Chief Referee Jürgen starts the evening's festivities

The banquet at the AF Country Club came off beautifully, with only one stiff-drunk racer whom we discretely escorted to a safe location before things could get ugly. The food was outstanding, the hosts had invited a good guest speaker, and the awards ceremony showcased lots and lots of talent. And we had a chance to mingle with the racers, quite a few of whom had chosen to dress up.
That's why we officiate!
The newly crowned Division I XC champion ...
... and male counterparts
The final stars-and-stripes jerseys were given out today, Sunday, for the Dual Slalom.
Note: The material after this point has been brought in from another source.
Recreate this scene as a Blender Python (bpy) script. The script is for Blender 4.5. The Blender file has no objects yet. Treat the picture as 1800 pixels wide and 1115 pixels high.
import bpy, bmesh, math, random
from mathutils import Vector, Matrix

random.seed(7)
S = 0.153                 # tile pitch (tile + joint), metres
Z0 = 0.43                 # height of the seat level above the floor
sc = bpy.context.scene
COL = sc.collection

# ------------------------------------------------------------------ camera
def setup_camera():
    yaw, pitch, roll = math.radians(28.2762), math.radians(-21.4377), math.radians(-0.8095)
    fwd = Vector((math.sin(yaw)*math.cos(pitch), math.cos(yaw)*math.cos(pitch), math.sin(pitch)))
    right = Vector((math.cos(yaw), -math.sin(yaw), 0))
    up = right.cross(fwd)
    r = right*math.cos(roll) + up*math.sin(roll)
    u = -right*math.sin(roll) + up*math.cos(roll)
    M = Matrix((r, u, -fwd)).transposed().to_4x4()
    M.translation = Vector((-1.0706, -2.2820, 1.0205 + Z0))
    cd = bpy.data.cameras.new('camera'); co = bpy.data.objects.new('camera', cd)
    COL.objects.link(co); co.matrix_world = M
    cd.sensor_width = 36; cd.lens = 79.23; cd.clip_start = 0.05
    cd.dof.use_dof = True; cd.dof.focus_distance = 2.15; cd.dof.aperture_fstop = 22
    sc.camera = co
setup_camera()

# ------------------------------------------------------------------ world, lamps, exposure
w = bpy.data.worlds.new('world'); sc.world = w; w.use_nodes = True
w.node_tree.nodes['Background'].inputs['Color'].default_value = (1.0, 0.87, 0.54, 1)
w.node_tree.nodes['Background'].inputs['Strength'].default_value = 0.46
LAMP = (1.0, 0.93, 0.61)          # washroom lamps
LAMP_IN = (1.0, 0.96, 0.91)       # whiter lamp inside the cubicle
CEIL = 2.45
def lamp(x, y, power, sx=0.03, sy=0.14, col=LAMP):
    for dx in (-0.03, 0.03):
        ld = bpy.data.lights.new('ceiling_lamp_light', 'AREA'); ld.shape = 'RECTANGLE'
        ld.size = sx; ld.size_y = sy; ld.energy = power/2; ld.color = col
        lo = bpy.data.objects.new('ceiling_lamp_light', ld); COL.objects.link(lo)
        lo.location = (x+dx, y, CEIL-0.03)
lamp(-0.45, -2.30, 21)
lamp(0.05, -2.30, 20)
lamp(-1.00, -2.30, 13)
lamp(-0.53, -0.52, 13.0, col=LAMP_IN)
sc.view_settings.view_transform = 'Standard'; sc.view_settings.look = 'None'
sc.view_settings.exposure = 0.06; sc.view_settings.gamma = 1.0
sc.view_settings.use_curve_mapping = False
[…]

It's a cool discipline in which two racers go head-to-head down a 30-second course. This short video that I took gives you an idea not only of the format but also the challenging conditions, which continued to vary during the day depending on where the sun started to melt the muck ice into icy muck.

We had a few problems with the generator that activates the start gate, and there were a few other small hick-ups, but overall it was a great finale to an extremely successful National Championship. I think that everyone involved with this event—racer, organizer, volunteer, USAC staffer, or commissaire—will take away lasting memories.

Thanks for reading this long entry, but believe me, it was a LONG week!



  1. It was so great to catch up with you this weekend. Always a pleasure to work with you! Please come visit us if you need another snow fix!

  2. Ditto, dear Cath, ditto. I just wish there had been another evening drowned out by good conversation and red wine. And remember that there is someone on the sidelines here who whispers "courage."

  3. Jurgen... Hands down great job at nationals.. It was great hanging out at nationals after so many years of you being a TMBRA official and never finding the time to introduce myself...BTW Texas State racers still want a beer with you. Brandon Ewers.